Having an Undivided Heart
Psalm 86:11 says “Teach me your way, O LORD, that I may rely on your faithfulness; give me an undivided heart, that I may fear your name.” The phrase that stands out to me is David’s request for an "undivided heart." If you know David, you may know that he was a godly man yet one who struggled with his flesh. When we think of David, we may think of him as a shepherd, a king, a man of great courage who had a special relationship with the Lord. But we also may think of his illicit relationship with Bathsheba, his deception of Uriah, and his love of war. On the one hand, he was a man after God’s own heart. But on the other, he was an adulterer, murderer, warmonger. David struggled with a divided heart.
Our brains may rule our head but our hearts rule our emotions. So unless we keep our emotions and desires in check, we too may struggle with a divided heart. In Hosea 10:1-2, the prophet Hosea says “Israel empties his vine; he brings forth fruit for himself. According to the multitude of his fruit, he has increased the altars; according to the bounty of his land they have embellished his sacred pillars. Their heart is divided; now they are held guilty.” Hosea is saying that God blessed Israel with material abundance, but they spent it on themselves and built pagan altars. We have the tendency to do the same thing at times. We receive a blessing from the Lord (be it money, success, a promotion, a relationship, etc) and then we turn it into an idol, something more important than God himself.

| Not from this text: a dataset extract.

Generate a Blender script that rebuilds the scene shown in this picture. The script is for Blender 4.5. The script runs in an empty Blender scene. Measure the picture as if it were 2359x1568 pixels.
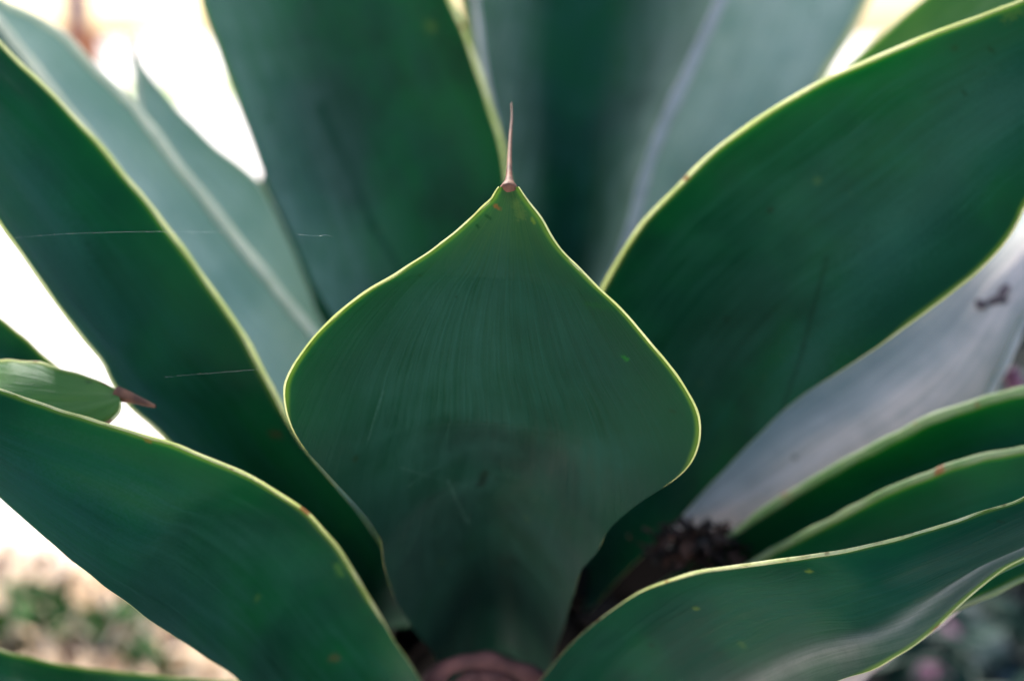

Living with a divided heart means we live with inconsistency and duplicity. We say that Jesus is Lord but remain beholden to the things of the world. It’s like being a citizen in a kingdom with two kings. Your allegiance cannot be with both. Matthew 6:24 says “No one can serve two masters, for either he will hate the one and love the other, or he will be devoted to the one and despise the other.” Jesus is saying we cannot serve both God and the culture around us. Sometimes it’s hard to identify the idols in our lives because they’re not necessarily bad things. However, Pastor Tim Keller says in his book Counterfeit Gods, “If anything becomes more fundamental than God to your happiness, your meaning in life, your identity, then it is an idol.” Our hearts get taken by such things. Another way to look at it is, apart from God, whatever controls your emotions and dictates how you feel about life is probably an idol.
To have an undivided heart, God must be above it all. Back in Psalm 86, David says we must fear the Lord. This doesn’t mean we are to be afraid of God. But we are to revere and honor Him above everything else. The heart is often slow to change, slower than the mind. So we need to put ourselves in places where our hearts can be shaped by God (in His Word, in worship, in prayer, in service, in fellowship). In Matthew 12:25, Jesus says "A house divided against itself cannot stand." Like Israel in the Old Testament, it is futile to live with a divided heart. Therefore, as individuals and as a church, let us learn to live each day with consistency and integrity in our devotion to God.